What ATW does is do another read of the headset tracking after the game submits it's frame, compare the amount of rotation that happened before and after the frame was rendered, then do a rotational reprojection of the frame to compensate. 



First of all, thanks for taking the time to reply. 

So, that would add additional latency yeah? 

Is the idea then that the frames first render is presented a little faster than the vsync time (11ms in this case) of that frame, which allows that extra moment or two for ATW to do its thing? 

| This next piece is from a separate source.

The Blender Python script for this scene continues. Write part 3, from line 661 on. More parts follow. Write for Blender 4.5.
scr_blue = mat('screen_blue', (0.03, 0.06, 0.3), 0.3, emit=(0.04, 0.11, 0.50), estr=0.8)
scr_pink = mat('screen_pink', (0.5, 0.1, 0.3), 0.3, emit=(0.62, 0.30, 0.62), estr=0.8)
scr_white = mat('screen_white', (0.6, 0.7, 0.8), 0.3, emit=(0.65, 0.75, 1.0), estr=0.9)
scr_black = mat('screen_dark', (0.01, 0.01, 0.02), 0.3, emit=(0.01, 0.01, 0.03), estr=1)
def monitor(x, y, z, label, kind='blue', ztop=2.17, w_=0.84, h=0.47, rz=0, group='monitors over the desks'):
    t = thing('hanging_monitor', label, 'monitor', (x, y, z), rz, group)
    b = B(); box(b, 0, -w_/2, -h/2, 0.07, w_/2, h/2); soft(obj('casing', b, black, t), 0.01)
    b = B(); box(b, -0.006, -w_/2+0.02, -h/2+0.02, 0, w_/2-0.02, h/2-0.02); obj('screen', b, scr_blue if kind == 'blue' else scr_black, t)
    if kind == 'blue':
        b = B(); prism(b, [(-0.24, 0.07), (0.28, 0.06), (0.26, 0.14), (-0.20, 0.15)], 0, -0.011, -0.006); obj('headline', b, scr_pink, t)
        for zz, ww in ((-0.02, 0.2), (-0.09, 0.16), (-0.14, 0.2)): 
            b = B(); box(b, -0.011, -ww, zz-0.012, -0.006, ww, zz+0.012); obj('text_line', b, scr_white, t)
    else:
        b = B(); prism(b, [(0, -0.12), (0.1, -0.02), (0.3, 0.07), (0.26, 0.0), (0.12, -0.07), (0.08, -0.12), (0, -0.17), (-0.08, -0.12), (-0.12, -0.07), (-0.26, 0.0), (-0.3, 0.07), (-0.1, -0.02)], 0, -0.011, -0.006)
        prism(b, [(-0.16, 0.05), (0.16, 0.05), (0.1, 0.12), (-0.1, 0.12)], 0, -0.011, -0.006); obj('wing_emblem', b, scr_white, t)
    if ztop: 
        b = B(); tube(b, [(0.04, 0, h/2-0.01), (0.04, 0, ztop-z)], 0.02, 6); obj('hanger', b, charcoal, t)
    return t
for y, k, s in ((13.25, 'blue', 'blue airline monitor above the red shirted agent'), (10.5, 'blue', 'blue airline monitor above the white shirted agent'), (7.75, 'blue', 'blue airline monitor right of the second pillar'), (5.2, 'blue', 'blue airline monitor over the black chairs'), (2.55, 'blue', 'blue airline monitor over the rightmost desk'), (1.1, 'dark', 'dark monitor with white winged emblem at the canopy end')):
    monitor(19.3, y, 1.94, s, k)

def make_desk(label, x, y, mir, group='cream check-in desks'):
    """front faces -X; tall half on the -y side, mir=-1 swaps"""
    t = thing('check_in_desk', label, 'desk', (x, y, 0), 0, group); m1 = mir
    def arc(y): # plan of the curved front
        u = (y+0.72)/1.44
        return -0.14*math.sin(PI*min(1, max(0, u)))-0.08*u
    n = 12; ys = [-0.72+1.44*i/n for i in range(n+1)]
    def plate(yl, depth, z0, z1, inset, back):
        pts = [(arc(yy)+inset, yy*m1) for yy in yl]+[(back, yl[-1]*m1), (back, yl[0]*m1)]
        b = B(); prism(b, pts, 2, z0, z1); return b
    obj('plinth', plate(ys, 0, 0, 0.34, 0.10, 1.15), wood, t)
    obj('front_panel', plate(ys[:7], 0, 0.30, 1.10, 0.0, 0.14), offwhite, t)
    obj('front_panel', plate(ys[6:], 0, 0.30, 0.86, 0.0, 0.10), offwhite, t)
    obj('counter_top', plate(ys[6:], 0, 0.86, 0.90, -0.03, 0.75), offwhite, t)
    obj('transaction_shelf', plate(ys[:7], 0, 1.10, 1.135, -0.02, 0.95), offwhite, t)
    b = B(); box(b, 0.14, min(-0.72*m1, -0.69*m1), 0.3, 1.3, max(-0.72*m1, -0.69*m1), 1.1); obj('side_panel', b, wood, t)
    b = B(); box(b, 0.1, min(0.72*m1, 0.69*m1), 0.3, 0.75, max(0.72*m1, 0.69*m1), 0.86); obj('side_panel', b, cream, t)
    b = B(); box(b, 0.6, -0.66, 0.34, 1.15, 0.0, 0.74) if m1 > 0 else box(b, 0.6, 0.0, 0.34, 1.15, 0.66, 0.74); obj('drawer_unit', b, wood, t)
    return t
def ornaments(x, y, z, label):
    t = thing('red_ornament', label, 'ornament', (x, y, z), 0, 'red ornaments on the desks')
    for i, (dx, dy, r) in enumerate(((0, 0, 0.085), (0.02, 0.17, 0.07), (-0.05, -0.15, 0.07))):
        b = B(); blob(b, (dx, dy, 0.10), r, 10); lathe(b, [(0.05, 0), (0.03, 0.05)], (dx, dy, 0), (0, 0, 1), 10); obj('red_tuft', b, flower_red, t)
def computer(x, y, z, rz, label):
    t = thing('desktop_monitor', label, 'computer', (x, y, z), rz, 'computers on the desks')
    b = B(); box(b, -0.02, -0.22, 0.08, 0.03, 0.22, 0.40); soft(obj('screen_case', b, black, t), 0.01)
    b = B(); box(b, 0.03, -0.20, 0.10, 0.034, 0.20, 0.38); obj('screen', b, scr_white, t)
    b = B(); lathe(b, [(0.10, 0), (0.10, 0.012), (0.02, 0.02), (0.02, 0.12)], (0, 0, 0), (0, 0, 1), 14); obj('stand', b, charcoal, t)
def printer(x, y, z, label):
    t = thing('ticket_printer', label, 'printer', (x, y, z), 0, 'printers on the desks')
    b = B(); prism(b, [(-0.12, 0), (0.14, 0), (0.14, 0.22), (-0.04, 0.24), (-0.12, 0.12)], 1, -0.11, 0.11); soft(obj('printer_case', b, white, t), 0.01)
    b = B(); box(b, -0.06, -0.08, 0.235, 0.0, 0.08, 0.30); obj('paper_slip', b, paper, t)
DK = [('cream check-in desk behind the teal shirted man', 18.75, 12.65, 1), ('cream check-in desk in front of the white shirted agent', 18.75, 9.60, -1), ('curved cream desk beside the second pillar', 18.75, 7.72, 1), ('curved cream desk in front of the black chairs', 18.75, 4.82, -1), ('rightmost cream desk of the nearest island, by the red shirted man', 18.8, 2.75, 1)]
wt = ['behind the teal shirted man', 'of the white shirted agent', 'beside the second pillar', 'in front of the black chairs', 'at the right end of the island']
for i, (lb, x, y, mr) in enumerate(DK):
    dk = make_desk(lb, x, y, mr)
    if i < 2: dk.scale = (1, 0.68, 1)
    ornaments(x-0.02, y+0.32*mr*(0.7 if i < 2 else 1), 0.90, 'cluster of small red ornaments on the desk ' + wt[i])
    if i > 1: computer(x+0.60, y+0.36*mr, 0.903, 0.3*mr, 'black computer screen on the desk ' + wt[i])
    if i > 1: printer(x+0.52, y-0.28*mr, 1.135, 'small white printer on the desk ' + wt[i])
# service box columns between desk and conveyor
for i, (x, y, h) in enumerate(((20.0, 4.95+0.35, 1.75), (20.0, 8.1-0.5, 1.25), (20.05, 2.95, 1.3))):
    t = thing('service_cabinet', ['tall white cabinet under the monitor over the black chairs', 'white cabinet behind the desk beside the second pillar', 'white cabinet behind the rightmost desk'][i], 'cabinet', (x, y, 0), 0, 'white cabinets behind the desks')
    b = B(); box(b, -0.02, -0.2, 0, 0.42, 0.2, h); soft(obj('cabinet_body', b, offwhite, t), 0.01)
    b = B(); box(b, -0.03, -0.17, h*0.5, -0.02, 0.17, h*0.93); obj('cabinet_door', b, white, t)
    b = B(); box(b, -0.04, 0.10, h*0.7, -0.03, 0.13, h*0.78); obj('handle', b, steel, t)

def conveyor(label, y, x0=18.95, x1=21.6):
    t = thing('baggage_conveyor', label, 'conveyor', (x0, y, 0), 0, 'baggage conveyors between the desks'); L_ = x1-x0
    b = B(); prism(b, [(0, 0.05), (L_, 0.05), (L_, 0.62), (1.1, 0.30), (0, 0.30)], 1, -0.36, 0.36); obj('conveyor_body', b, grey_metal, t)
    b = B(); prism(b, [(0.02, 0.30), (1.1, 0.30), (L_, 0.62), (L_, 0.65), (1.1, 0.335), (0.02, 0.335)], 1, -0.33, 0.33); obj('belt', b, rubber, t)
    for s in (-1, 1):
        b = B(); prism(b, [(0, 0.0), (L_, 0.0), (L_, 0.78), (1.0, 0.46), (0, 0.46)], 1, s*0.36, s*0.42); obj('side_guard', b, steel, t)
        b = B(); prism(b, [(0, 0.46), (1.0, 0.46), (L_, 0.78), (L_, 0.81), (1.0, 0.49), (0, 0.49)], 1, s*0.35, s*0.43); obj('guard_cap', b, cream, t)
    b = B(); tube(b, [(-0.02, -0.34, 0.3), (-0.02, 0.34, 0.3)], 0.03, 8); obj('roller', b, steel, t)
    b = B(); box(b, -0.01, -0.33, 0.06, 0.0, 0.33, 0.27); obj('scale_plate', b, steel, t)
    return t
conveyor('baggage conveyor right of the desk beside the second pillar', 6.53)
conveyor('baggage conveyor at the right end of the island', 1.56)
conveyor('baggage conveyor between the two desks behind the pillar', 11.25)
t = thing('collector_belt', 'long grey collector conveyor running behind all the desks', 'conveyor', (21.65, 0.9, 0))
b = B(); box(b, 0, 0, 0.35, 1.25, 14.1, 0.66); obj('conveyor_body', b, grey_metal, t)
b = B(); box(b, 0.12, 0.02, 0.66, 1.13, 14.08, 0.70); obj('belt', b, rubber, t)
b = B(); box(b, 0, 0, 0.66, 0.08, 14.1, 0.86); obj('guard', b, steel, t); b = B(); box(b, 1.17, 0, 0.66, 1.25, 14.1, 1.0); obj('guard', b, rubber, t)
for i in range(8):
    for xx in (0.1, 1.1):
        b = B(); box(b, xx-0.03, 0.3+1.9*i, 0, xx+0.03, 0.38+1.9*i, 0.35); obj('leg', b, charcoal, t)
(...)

Meaning the initial render of the frame and ATW reprojecting a frame all takes place before the 11ms mark when vsync occurs.

Is that any closer? 

kojack
Volunteer Moderator
Volunteer Moderator
There's always a little overhead added to the frame time. The oculus runtime can't use the image the game provides directly, it needs to do a few rendering things too. It takes all of the layers you are using and composites them together (most software is only using 1 layer, but more are possible), and performs the distortion correction step (barrel distortion, rescale to panel resolution and chromatic aberration correction) via a distortion mesh. The timewarp rotation is performed as part of this process.
So if your game was taking just on 11ms to render a frame, the extra VR work that still needs to be done would push it past vsync. Even without timewarp, there's still a fair bit of work being done on the end of every frame to get things ready for the headset..


Author: Oculus Monitor,  Auto Oculus Touch,  Forum Dark Mode, Phantom Touch Remover,  X-Plane Fixer
Hardware: Threadripper 1950x, MSI Gaming Trio 2080TI, Asrock X399 Taich
Headsets: Wrap 1200VR, DK1, DK2, CV1, Rift-S, GearVR, Go, Quest, Quest 2, Reverb G2

MowTin
Level 11
The CPU has to prepare the frame and then hand it off to the GPU. 

I notice GPU render time and CPU render time. Do they happen sequentially? 

When I play IL-2 I get high CPU render times ~12 ms and low GPU render times >1 ms. Does that mean the CPU is spending less than 1 ms to render a frame?